I’ll watch any train movie from classic to campy: Silverstreak. The Cassandra Crossing. Breakheart Pass. The Midnight Meat Train

Same with zombie movies: Rec, Pontypool, Scout’s Guide to the Zombie Apocalypse

Some are good. Some are bad. Some are great. Train to Busan is great.

When heard about Train to Busan I was excited, but also fearful that zombies on a train would fall into a mediocre slot at best. Boy, I was thrilled to be proven wrong: Train to Busan combines the absolute best of both genres. It is like an even more amped-up version of 28 Days Later meets Unstoppable.

The story is set and filmed in South Korea, with a South Korean cast. The version I watched was dubbed in English but don’t let that put you off. Any initial weirdness you may feel about the voice-overs vanishes almost immediately as you’re sucked into the story.

Seok-woo, (Gong-Yoo) is a young father and a stock trader who is a little too absorbed in his business. He neglects his little daughter Soo-an (soulfully played by Su-an Kim). Realizing he’s been a jerk, he gives into her birthday wishes to see her estranged mother in Busan. Together they board the train to Busan amidst ominous signs of unrest in the city around them.

Things go badly, bloodily wrong from there. A leak from a bio-research facility has resulted in violent, instantly reanimated, extremely fast zombies. The outbreak spreads rapidly through the country—and on board their train. Seok-woo and his daughter band together with a husband and his pregnant wife, a high-school baseball player and cheerleader, and a few other unfortunates. They battle for survival as the train barrels along to Busan.

Several things set this movie apart and above other train and zombie flicks. For train buffs: this film does some highly original, over-the-top train action that I’ve never seen before. I won’t give it away, except to say it ramps up in second half of film: I was electrified.

The same goes with the zombie action. I know you’re thinking, “ah, seen one fast zombie, seen ‘em all.” Not so. The film does some clever camera work: teasing you with things barely seen and hitting you with things very graphically seen that makes these zombies truly frightening. Equally frightening is the film’s creative use of the sheer overwhelming mass of zombie attackers. And, additional kudos: these zombies are deeply alarming without exorbitant makeup.

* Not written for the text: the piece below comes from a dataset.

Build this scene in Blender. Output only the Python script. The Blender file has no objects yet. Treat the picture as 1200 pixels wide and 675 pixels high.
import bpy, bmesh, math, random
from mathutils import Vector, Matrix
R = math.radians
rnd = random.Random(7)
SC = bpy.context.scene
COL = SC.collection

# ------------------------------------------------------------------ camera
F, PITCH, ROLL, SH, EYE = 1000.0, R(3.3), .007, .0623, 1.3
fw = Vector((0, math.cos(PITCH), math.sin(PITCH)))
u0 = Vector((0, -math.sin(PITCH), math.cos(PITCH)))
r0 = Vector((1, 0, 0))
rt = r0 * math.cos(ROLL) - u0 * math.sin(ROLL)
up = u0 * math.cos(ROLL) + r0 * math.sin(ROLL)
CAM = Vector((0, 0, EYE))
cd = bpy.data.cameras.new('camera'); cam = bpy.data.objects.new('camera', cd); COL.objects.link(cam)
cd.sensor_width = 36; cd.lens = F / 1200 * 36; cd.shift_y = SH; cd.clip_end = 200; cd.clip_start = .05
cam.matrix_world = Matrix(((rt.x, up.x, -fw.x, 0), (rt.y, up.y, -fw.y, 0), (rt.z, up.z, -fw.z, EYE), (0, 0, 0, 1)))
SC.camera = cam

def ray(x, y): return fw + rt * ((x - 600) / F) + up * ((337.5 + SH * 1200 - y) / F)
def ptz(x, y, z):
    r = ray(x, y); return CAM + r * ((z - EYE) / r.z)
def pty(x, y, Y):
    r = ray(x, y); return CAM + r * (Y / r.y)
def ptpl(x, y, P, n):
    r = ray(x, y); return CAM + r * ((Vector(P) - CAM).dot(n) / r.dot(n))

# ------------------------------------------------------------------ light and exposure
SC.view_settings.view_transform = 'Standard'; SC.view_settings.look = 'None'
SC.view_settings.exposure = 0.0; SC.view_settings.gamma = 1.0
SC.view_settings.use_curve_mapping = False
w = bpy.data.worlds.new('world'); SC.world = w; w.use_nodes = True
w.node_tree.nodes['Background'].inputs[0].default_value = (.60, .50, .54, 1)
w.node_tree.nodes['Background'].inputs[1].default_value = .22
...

Finally, the acting is excellent. There are bona-fide tear-jerker moments. Out-loud “oh no!” moments. The father-daughter pair is heartwarmingly portrayed. There is even character growth—in a horror thriller! Nice.

Train to Busan is impressive. It screams along, leaving you feeling pumped-up and in a weirdly positive mood: kind of like you just survived the zombie apocalypse yourself. I watched it last night. I’m ready to watch it again. Don’t miss this one: you’re in for a great ride.